« Gilets jaunes » : le virage vers l’économie circulaire est-il une réponse ?
Il n’est pas anodin que l’actuelle révolte d’une partie de la population française, visiblement largement soutenue dans l’opinion, s’opère dans un contexte d’accélération des dérèglements climatiques, de conquête des océans par les plastiques, de pollutions en tous genres et de dégringolade de la biodiversité. Contrairement aux affirmations des « climato-sceptiques » qui opposent ceux qui manifestent en France et en Europe à ceux qui veulent sauver la planète, l’actuelle effervescence puise, de toute évidence, ses ressorts dans les mêmes causes. En effet, s’il y a un point commun entre les « Gilets jaunes » et les « Ecologistes-bobo-végans » que tout semble opposer, c’est bien la volonté d’en finir avec « l’économie du gaspillage » qui a prédominé au XXème siècle, corolaire de la modernité et du progressisme, et de refermer très vite cette « parenthèse industrielle » de quelques décennies qui aura suffi à mettre en péril un monde qui tourne depuis plus de 4 milliards d’années !
Car le sentiment partagé est celui que c’est à la génération post-moderne de tenter d’endiguer les tsunamis, de passer la serpillière, de payer les pots cassés à coup de taxes baptisées écologiques et de convaincre ceux qui ne veulent pas encore entendre qu’il y a urgence de revenir à une économie guidée par le bon sens.
Oui, le bon sens !
Celui d’une consommation raisonnable et d’une production raisonnée, qui ne seront plus basées sur la consumation de masse d’objets dont la déchéance, quand elle n’est pas purement et simplement programmée, s’inscrit dans son cycle économique.
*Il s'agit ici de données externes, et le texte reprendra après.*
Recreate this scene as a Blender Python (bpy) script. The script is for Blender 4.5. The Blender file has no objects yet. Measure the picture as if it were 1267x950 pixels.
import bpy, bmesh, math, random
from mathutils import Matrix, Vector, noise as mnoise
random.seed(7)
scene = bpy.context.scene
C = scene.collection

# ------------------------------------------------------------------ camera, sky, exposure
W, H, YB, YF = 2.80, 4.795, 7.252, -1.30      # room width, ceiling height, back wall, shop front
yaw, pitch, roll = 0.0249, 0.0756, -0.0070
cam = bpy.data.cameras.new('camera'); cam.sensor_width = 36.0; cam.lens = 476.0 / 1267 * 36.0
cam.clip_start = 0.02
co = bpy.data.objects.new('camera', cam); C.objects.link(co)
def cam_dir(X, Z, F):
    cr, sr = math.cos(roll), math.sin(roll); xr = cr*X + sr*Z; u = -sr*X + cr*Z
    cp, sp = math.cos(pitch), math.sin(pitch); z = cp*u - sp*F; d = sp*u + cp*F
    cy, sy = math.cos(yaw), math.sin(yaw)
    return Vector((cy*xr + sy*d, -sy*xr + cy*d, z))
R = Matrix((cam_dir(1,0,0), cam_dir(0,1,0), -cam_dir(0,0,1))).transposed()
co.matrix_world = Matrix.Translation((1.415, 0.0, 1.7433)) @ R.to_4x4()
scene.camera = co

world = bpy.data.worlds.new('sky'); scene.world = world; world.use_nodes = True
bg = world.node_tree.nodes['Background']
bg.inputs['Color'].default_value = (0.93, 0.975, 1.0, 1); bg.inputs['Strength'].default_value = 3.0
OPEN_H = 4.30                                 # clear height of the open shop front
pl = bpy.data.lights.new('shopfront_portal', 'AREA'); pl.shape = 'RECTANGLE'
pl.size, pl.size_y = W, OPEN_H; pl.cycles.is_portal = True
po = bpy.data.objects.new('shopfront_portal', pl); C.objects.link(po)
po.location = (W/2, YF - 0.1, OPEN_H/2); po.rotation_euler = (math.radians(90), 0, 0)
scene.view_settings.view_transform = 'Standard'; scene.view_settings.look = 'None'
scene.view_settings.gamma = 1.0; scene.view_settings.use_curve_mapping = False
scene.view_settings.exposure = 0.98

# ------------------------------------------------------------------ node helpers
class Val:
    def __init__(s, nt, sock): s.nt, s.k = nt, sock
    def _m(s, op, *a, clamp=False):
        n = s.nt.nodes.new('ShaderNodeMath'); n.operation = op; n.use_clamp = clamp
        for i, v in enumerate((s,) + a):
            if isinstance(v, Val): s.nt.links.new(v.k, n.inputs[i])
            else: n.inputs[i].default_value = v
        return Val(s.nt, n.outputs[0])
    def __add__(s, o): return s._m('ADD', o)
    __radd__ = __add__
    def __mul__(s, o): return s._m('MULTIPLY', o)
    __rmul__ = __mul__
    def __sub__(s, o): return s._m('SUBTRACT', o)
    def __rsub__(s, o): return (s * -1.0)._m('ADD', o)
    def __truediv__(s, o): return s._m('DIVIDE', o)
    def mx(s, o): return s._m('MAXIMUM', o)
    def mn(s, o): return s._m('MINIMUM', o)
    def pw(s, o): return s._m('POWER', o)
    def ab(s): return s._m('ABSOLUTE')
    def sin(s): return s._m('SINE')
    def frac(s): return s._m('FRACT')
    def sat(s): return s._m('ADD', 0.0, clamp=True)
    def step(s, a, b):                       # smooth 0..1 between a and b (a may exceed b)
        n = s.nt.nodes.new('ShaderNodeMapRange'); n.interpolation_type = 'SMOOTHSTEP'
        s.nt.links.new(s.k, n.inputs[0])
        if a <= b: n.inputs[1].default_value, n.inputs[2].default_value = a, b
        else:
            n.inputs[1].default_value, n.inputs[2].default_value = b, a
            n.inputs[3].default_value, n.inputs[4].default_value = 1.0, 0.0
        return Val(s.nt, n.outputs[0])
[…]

Cette économie du bon sens a aujourd’hui un nom : l’économie circulaire.
Un modèle qui semble être le seul à pouvoir nous faire espérer préserver durablement nos niveaux de vie sans continuer de mettre en danger notre monde.
Un modèle qui apporte des réponses crédibles aux questions de la limitation de la ressource, de la réduction des déchets et plus généralement des conséquences de notre façon de vivre sur la nature.
Un modèle qui n’a enfin rien d’innovant puisqu’il ne fait que « revenir à » la façon dont tournait le monde d’avant la parenthèse consumériste, « revolvere » en Latin, qui est ni plus ni moins que l’étymologie du mot « révolution ».
Pour mener à bien cette révolution, la seule bonne volonté de quelques uns ne suffira pas et il faudra, sans aucun doute, y adjoindre la contrainte. Une contrainte qui ne peut visiblement plus peser davantage sur le citoyen-consommateur mais qui devra s’imposer équitablement aux différents acteurs économiques et aux Etats.
Avec une nouvelle réglementation approuvée par les Etats membres en mai 2018, l’Europe a clairement affiché son ambition de devenir le chef de file mondial dans le domaine de l’économie circulaire. Un nouveau cadre qui a vocation à s’imposer au monde pour la « sauvegarde de la Maison commune ». Mais encore, et de façon pragmatique, à constituer un puissant levier pour le développement de nouvelles filières industrielles européennes tant dans les secteurs de la gestion et du recyclage des déchets que dans ceux de l’éco-conception.
Voilà enfin une direction, un « bon sens » à donner à la transformation, cette fameuse injonction propre à la modernité contemporaine qui ne dit pas trop où elle nous mène mais qui peut devenir un puissant projet politique et fédérateur, en disant vers quel but elle se dirige.